Neither a wise outlaw nor a convincing romantic, Bob Frank came to Nashville 40 years ago and proceeded to make a debut record he's never surpassed. Still, it's not entirely appropriate that Bob Frank remains the Memphis songwriter's crowning achievement. Back in the dope-soaked early '70s, Frank's songs cast a dispassionate but bemused eye on the great countercultural dream of radical democracy. Since then, Frank has become a poet of homelessness, poverty and working-class values —a disaffected American with a sentimental streak. He's a cult artist, which displeases him.

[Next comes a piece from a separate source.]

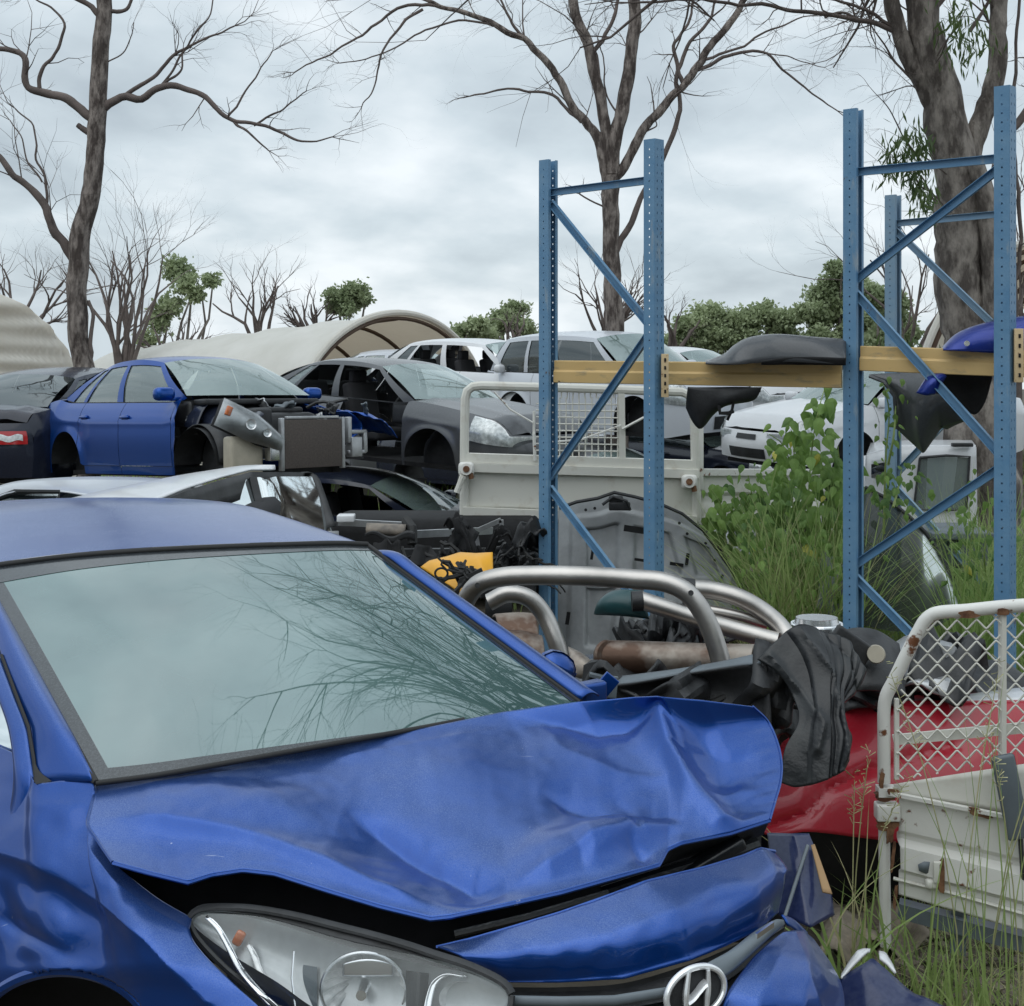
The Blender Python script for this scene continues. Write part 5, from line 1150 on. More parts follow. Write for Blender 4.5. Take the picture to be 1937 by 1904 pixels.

"A cult following...you know what that really means—it means you have a real small following," Frank says from his home near Oakland, Calif. Sure enough, Frank's acclaimed 1972 Bob Frank remains a collectible and long out-of-print item, and overdue for a CD reissue. Cut in Nashville and New York, and featuring Frank's singing and acoustic guitar along with a smattering of first-call session players, Bob Frank is a brilliant half-hour. It was the last record he would make for nearly 30 years.
Born in Memphis in 1944, Frank became fascinated with cowboy songs as a child and went on to play in the Bluff City's early-'60s folk scene. He says he often worked shows with the late pianist and producer Jim Dickinson, another Memphis musician interested in the strange relationship between folk and blues. (Dickinson would later cover several of Frank's songs and produce a couple of his records.)

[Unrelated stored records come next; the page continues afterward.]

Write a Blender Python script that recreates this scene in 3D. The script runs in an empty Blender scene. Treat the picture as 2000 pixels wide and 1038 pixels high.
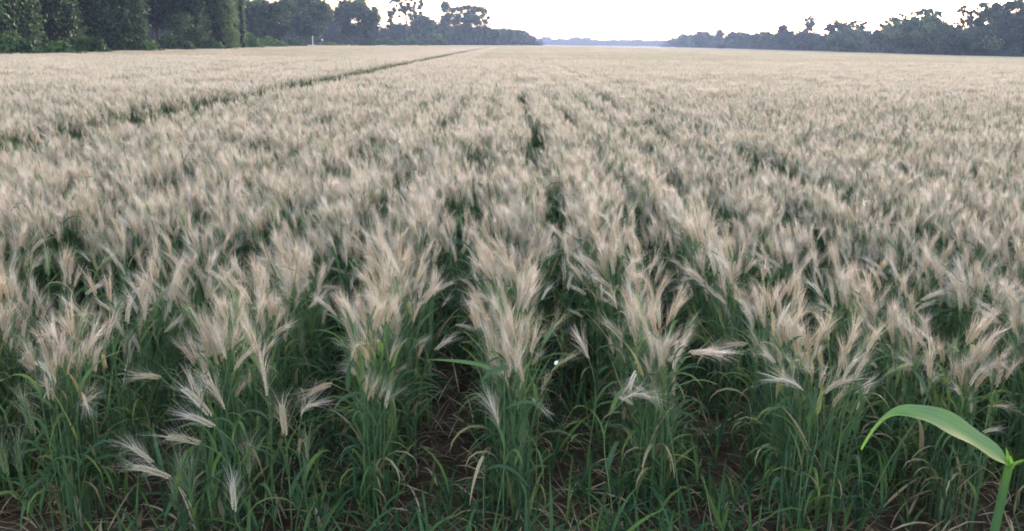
import bpy, math, random
import numpy as np
from mathutils import Matrix, Vector, Euler, noise

R = math.radians
rng = random.Random(7)
nrg = np.random.default_rng(7)
scene = bpy.context.scene
COL = scene.collection

# ------------------------------------------------------------------ camera
CAM_H = 1.37
PITCH, ROLL = R(14.56), R(0.6)
FPX = 1667.0                                    # focal length in pixels of the 2000 px wide photograph
cam = bpy.data.cameras.new('camera'); cam_o = bpy.data.objects.new('camera', cam); COL.objects.link(cam_o)
cam.sensor_width = 36; cam.lens = 36 * FPX / 2000; cam.clip_start = 0.05; cam.clip_end = 9000
CAM_ROT = Matrix.Rotation(math.pi / 2 - PITCH, 3, 'X') @ Matrix.Rotation(ROLL, 3, 'Z')
cam_o.matrix_world = Matrix.Translation((0, 0, CAM_H)) @ CAM_ROT.to_4x4()
scene.camera = cam_o

# ------------------------------------------------------------------ sky, sun, exposure
SUN_EL, SUN_AZ = R(3.0), R(24)                  # low behind the trees on the right
world = bpy.data.worlds.new('World'); scene.world = world; world.use_nodes = True
nt = world.node_tree; nt.nodes.clear()
wo = nt.nodes.new('ShaderNodeOutputWorld'); bg = nt.nodes.new('ShaderNodeBackground')
sky = nt.nodes.new('ShaderNodeTexSky'); sky.sky_type = 'NISHITA'; sky.sun_disc = False
sky.sun_elevation = SUN_EL; sky.sun_rotation = SUN_AZ
sky.air_density = 1.0; sky.dust_density = 2.0; sky.ozone_density = 1.0
hs = nt.nodes.new('ShaderNodeHueSaturation'); hs.inputs['Saturation'].default_value = 0.68
nt.links.new(sky.outputs[0], hs.inputs['Color']); nt.links.new(hs.outputs[0], bg.inputs[0])
nt.links.new(bg.outputs[0], wo.inputs[0]); bg.inputs[1].default_value = 0.15

sun = bpy.data.lights.new('sun', 'SUN'); sun.energy = 0.6; sun.angle = R(12); sun.color = (1.0, 0.90, 0.82)
sun_o = bpy.data.objects.new('sun', sun); COL.objects.link(sun_o)
sun_dir = Vector((math.sin(SUN_AZ) * math.cos(SUN_EL), math.cos(SUN_AZ) * math.cos(SUN_EL), math.sin(SUN_EL)))
sun_o.rotation_euler = (-sun_dir).to_track_quat('-Z', 'Y').to_euler()

scene.view_settings.view_transform = 'Standard'; scene.view_settings.look = 'None'
scene.view_settings.exposure = 3.4; scene.view_settings.gamma = 1.0
scene.view_settings.use_curve_mapping = False
scene.render.engine = 'CYCLES'
scene.cycles.max_bounces = 8; scene.cycles.diffuse_bounces = 4; scene.cycles.transmission_bounces = 4
scene.cycles.transparent_max_bounces = 4; scene.cycles.volume_bounces = 0
scene.cycles.use_denoising = True; scene.cycles.sample_clamp_direct = 6; scene.cycles.sample_clamp_indirect = 2
scene.cycles.filter_width = 1.8

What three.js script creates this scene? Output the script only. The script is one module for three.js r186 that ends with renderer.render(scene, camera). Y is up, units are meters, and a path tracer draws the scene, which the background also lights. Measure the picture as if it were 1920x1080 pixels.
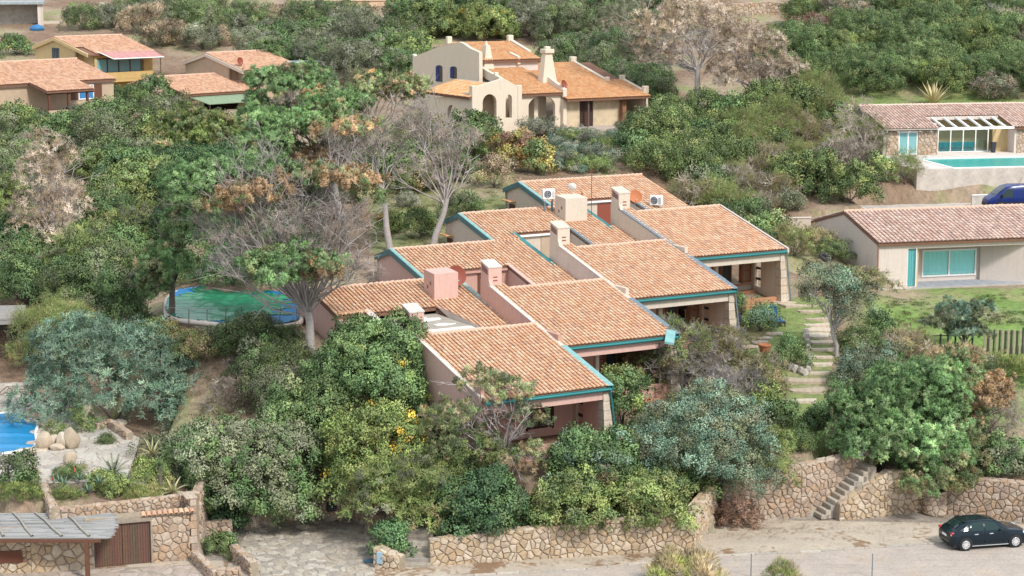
import * as THREE from 'three';
import { mergeGeometries, mergeVertices } from 'three/addons/utils/BufferGeometryUtils.js';
import { RoundedBoxGeometry } from 'three/addons/geometries/RoundedBoxGeometry.js';
import { ImprovedNoise } from 'three/addons/math/ImprovedNoise.js';

// ---------- camera, sky, sun, exposure ----------
const scene = new THREE.Scene();
const EYE = 29, PITCH = THREE.MathUtils.degToRad(9.6), FPX = 3700;   // eye height above the road, tilt, focal length in photo pixels (1920 wide)
const camera = new THREE.PerspectiveCamera(THREE.MathUtils.radToDeg(2 * Math.atan(540 / FPX)), 16 / 9, 1, 900);
camera.position.set(0, EYE, 0); camera.rotation.x = -PITCH;
const renderer = new THREE.WebGLRenderer({ antialias: true });
renderer.toneMapping = THREE.LinearToneMapping; renderer.toneMappingExposure = 1.34;
renderer.shadowMap.enabled = true;
{
  const W = 128, Hh = 64, d = new Float32Array(W * Hh * 4);
  for (let j = 0; j < Hh; j++) for (let i = 0; i < W; i++) {
    const e = ((j + .5) / Hh - .5) * Math.PI, t = Math.max(0, Math.sin(e)), k = (j * W + i) * 4;
    const a = Math.pow(t, .6);
    d[k] = THREE.MathUtils.lerp(.86, .70, a); d[k + 1] = THREE.MathUtils.lerp(.91, .79, a); d[k + 2] = THREE.MathUtils.lerp(.96, .90, a); d[k + 3] = 1;
    if (e < 0) { d[k] *= .35; d[k + 1] *= .35; d[k + 2] *= .33; }
  }
  const sky = new THREE.DataTexture(d, W, Hh, THREE.RGBAFormat, THREE.FloatType);
  sky.mapping = THREE.EquirectangularReflectionMapping; sky.magFilter = THREE.LinearFilter; sky.minFilter = THREE.LinearFilter; sky.needsUpdate = true;
  scene.background = sky; scene.environment = sky;
}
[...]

"That was in the early '60s when I started out, when Dickinson started putting these folk shows together at the Market Theatre," Frank remembers. "Dickinson was probably the biggest influence on me I ever had." Later in the '60s, Frank would be shipped off to Vietnam, returning to civilian life in 1968 and coming to Nashville a year later.
In the interim, Frank had briefly attended Vanderbilt University. ("I got kicked out for playin' my guitar in the dorm," he says.) He worked odd jobs and eventually got an English degree from Memphis' Southwestern University. When he came to Nashville it was with a job —writing for Tree Publishing.
"I could never actually write songs like they wanted in Nashville," Frank says of his staff-writing days. "Like, Buddy Killen at Tree would listen to these songs and say, 'Man, that's great, but who am I gonna pitch this to? I'm not tryin' to change what you write—just tryin' to get you to tune into what we can get recorded.' "
Whether or not Killen or anybody else could discern commercial potential in songs such as "Wino" and "She Pawned Her Diamonds for Some Gold," Frank's songs were writerly in their marriage of extreme situations and homely language. The record's greatest moment is perhaps "Judas Iscariot," an account of a wager: "Said the soldier unto Judas, 'I'd like to make a bet / That your gypsy sidekick Jesus Christ is soon gonna meet his death,' " Frank sings.
"Somewhere in there [producer] Cletus [Haegert] hooked me up to make this deal and we made this record," Frank says. "I just went into the studio with a bunch of wine and beer and weed or whatever, and got all fucked up and sat down and started recording these songs. It wasn't hard to do or anything."
Frank says he made an effort to tour behind Bob Frank. Playing in 1972 before a New York City crowd that included journalists and the president of Vanguard Records, who released the album, Frank miscalculated his audience.
"It was at Max's Kansas City, a hot club at the time, but I had no idea," Frank says. "I went in there and thought, these people don't want to hear these old degenerate songs, so I sang about havin' a garden and living by a creek. At some point during the second set, [label head] Maynard Solomon stood up and said, 'Bob, why don't you play songs from the album?' I said, 'If they wanna hear the songs off that album, let 'em go buy the fuckin' album!' "
Living in California since 1973, Frank worked for the city of Oakland and raised a family. He began recording again in 2001 with A Little Gest of Robin Hood, a version of a 15th-century narrative poem done cowboy style. In recent years he's released some fine records, including the Dickinson-produced Keep on Burning and this year's rock 'n' roll-influenced Brinkley, Ark. & Other Assorted Love Songs, done with producers John Murry and Tim Mooney.
As he says, "I got a college education, so I'm writing from a literary standpoint. But I've always worked with working-class people and hung out with people who are homeless, bums. I just kind of identify with those people more."